Divinity School student Lauren Bayne was riding the #55 bus at around 6:45 p.m. Saturday evening, listening to music on her iPhone as she traveled home from the Garfield Red Line stop. As the bus slowed to a stop at the intersection of Russell and Morgan Drive near Washington Park, someone reached from behind her, grabbed her phone, and ran out the middle doors of the bus.
“It happened so quickly,” Bayne said in an e-mail. “I stood up right away and cried out.”
The driver stopped the bus and distributed incident report cards to everyone who witnessed the theft. A handful of U of C students waited with Bayne on the curb while she filed a report with the police and CTA employees transferred the passengers to another bus.
Saturday night was not the first time Bayne had heard of such thefts on the #55 bus, nor is it the first time in the past year a U of C student has been robbed while using public transportation.
Last Saturday, a thief stole second-year Ritu Prasad’s iPhone at the 47th Street Red Line stop. Last spring, second-year Rohan Puri’s iPhone was snatched from his hand on the #55 bus near Washington Park as he attempted to call home for Mother’s Day. Puri pursued the thief to Washington Park before the Chicago Police Department (CPD) escorted him home.
Several students said that they had been warned by friends not to display their cell phones if asked for the time. In multiple instances, the thief first asked the victim for the time and then seized on the opportunity once the victim had fished his phone out of his pocket.
The day following Bayne’s theft, for example, first-year Dake Kang had a similar confrontation at the Garfield Red Line Stop at 4 p.m., when a man approached him inquiring about the time. When Kang said that he did not know, the man continued to press him about whether he had a phone, even asking what he had in his pockets and whether he had a laptop in his backpack.
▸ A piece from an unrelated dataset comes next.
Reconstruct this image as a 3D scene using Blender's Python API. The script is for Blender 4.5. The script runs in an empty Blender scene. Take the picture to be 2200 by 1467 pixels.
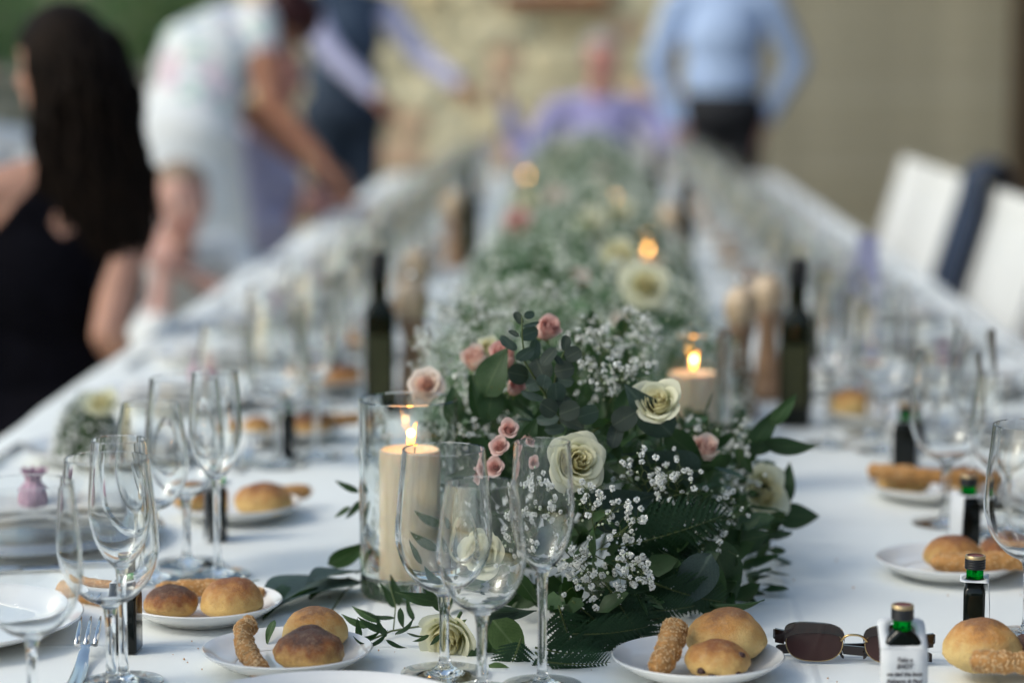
import bpy, bmesh, math, random
import numpy as np
from mathutils import Vector, Matrix, Euler, noise

R = random.Random(7)
rad = math.radians
scene = bpy.context.scene
COL = scene.collection

# ------------------------------------------------------------------ camera
T = 0.75                         # table cloth height
CAMZ = T + 0.554
FPX = 85.0 / 36.0 * 2200.0       # focal length in pixels of the 2200 wide photo
PITCH = math.atan(635.5 / FPX)
YAW = math.atan(152.0 * math.cos(PITCH) / FPX)
cr = Vector((math.cos(YAW), math.sin(YAW), 0))
cf = Vector((-math.sin(YAW) * math.cos(PITCH), math.cos(YAW) * math.cos(PITCH), -math.sin(PITCH)))
cu = cr.cross(cf)
CAM = Vector((0, 0, CAMZ))
cam_data = bpy.data.cameras.new("camera")
cam = bpy.data.objects.new("camera", cam_data)
COL.objects.link(cam)
mw = Matrix((cr, cu, -cf)).transposed().to_4x4()
mw.translation = CAM
cam.matrix_world = mw
cam_data.lens = 85
cam_data.sensor_width = 36
cam_data.clip_start = 0.05
cam_data.clip_end = 500
cam_data.dof.use_dof = True
cam_data.dof.focus_distance = 2.215
cam_data.dof.aperture_fstop = 2.35
cam_data.dof.aperture_blades = 9
scene.camera = cam

# ------------------------------------------------------------------ world, sun, exposure
SUN_EL, SUN_AZ = 42.0, -112.0     # azimuth clockwise from +Y (away from camera)
world = bpy.data.worlds.new("World")
scene.world = world
world.use_nodes = True
wn = world.node_tree.nodes
sky = wn.new("ShaderNodeTexSky")
sky.sky_type = 'NISHITA'
sky.sun_disc = False
sky.sun_elevation = rad(SUN_EL)
sky.sun_rotation = rad(SUN_AZ)
sky.air_density = 1.2
sky.dust_density = 2.5
sky.ozone_density = 0.0
world.node_tree.links.new(sky.outputs[0], wn["Background"].inputs[0])
wn["Background"].inputs[1].default_value = 0.15
sun_data = bpy.data.lights.new("sun", 'SUN')
sun_data.energy = 0.62
sun_data.angle = rad(16)
sun_data.color = (1.0, 0.98, 0.96)
sun = bpy.data.objects.new("sun", sun_data)
COL.objects.link(sun)
sd = Vector((math.sin(rad(SUN_AZ)) * math.cos(rad(SUN_EL)), math.cos(rad(SUN_AZ)) * math.cos(rad(SUN_EL)), math.sin(rad(SUN_EL))))
sun.rotation_euler = sd.to_track_quat('Z', 'Y').to_euler()
sun.location = sd * 30
vs = scene.view_settings
vs.view_transform = 'Standard'
vs.look = 'None'
vs.exposure = 0.46
vs.use_white_balance = True
vs.white_balance_temperature = 6500
vs.white_balance_tint = 3.0
vs.gamma = 1
vs.use_curve_mapping = False
cy = scene.cycles
cy.max_bounces = 18
cy.transmission_bounces = 16
cy.transparent_max_bounces = 16
cy.glossy_bounces = 8
cy.diffuse_bounces = 4
cy.use_denoising = True
cy.sample_clamp_indirect = 8


# ------------------------------------------------------------------ photo pixel -> world
def ray(px, py):
    return (cf * FPX + cr * (px - 1100.0) - cu * (py - 733.5)).normalized()

def P(px, py, z=0.0):            # on the horizontal plane z above the cloth
    d = ray(px, py)
    return CAM + d * ((T + z - CAMZ) / d.z)

def PY(px, py, y):               # at world depth y
    d = ray(px, py)
    return CAM + d * (y / d.y)

def scl(y):                      # photo pixels per metre at depth y
    return FPX / y


# ------------------------------------------------------------------ materials
M = {}
def pmat(name, base, rough=0.5, var=0.12, scale=30.0, bump=0.0, bscale=80.0, metallic=0.0, spec=0.5,
         sss=0.0, trans=0.0, coat=0.0, tint=None, coords='Object', emis=None, estr=0.0, ior=1.45, detail=4.0, sheen=0.0):
    m = bpy.data.materials.new(name)
    m.use_nodes = True
    nt = m.node_tree
    N, L = nt.nodes, nt.links
    b = N["Principled BSDF"]
    tc = N.new("ShaderNodeTexCoord")
    nz = N.new("ShaderNodeTexNoise")
    nz.inputs["Scale"].default_value = scale
    nz.inputs["Detail"].default_value = detail
    L.new(tc.outputs[coords], nz.inputs["Vector"])
    cr_ = N.new("ShaderNodeValToRGB")
    lo = tuple(max(0, c * (1 - var)) for c in base)
    hi = tuple(min(1, c * (1 + var)) for c in (tint or base))
    cr_.color_ramp.elements[0].position = 0.3
    cr_.color_ramp.elements[1].position = 0.7
    cr_.color_ramp.elements[0].color = lo + (1,)
    cr_.color_ramp.elements[1].color = hi + (1,)
    L.new(nz.outputs["Fac"], cr_.inputs["Fac"])
    L.new(cr_.outputs[0], b.inputs["Base Color"])
    b.inputs["Roughness"].default_value = rough
    b.inputs["Metallic"].default_value = metallic
    b.inputs["Specular IOR Level"].default_value = spec
    b.inputs["IOR"].default_value = ior
    b.inputs["Transmission Weight"].default_value = trans
    b.inputs["Coat Weight"].default_value = coat
    b.inputs["Coat Roughness"].default_value = 0.05
    b.inputs["Sheen Weight"].default_value = sheen
    if sss:
        b.inputs["Subsurface Weight"].default_value = sss
        b.inputs["Subsurface Radius"].default_value = (0.012, 0.008, 0.005)
        b.inputs["Subsurface Scale"].default_value = 0.5
    if emis:
        b.inputs["Emission Color"].default_value = tuple(emis) + (1,)
        b.inputs["Emission Strength"].default_value = estr
    if bump:
        n2 = N.new("ShaderNodeTexNoise")
        n2.inputs["Scale"].default_value = bscale
        n2.inputs["Detail"].default_value = 3
        L.new(tc.outputs[coords], n2.inputs["Vector"])
        bp = N.new("ShaderNodeBump")
        bp.inputs["Strength"].default_value = bump
        bp.inputs["Distance"].default_value = 0.002
        L.new(n2.outputs["Fac"], bp.inputs["Height"])
        L.new(bp.outputs[0], b.inputs["Normal"])
    M[name] = m
    return m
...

Even though most of the thefts have occurred outside of UCPD’s jurisdiction, UCPD’s Public Information Officer Bob Mason said that the department has dealt with phone thefts recently.
UCPD officers cannot pursue suspects when the crime occurs outside their jurisdiction, which stretches north to south between 39th Street and 64th Street and east to west between Lake Shore Drive and Cottage Grove Avenue.
Darryl Baety, a CPD spokesperson, warned that students should “be aware [and] conscientious of how they use their devices” and of “the environment around them.”
Many of the victims said that they had changed their behavior when riding the CTA.
Bayne said she was skeptical when she overheard people warning each other about phone thefts. Now, however, she said she would be more careful.
“I definitely will never ride the bus with my phone out and just casually resting in my hand again,” she said.
Prasad recommends that owners take initiative by recording their serial number from the box so that Apple can track the phones remotely, if necessary. First-year Hannah Wang, a witness to the Bayne theft, vouched for GPS trackers that can help track down stolen phones.
The CPD does not keep data on phone thefts specifically. However, both Baety and Mason said that phone thefts on public transportation are common.
“For as long as these electronic devices have been used, [cell phone theft on public transportation] has been a reccurring [issue] throughout the city,” Baety said.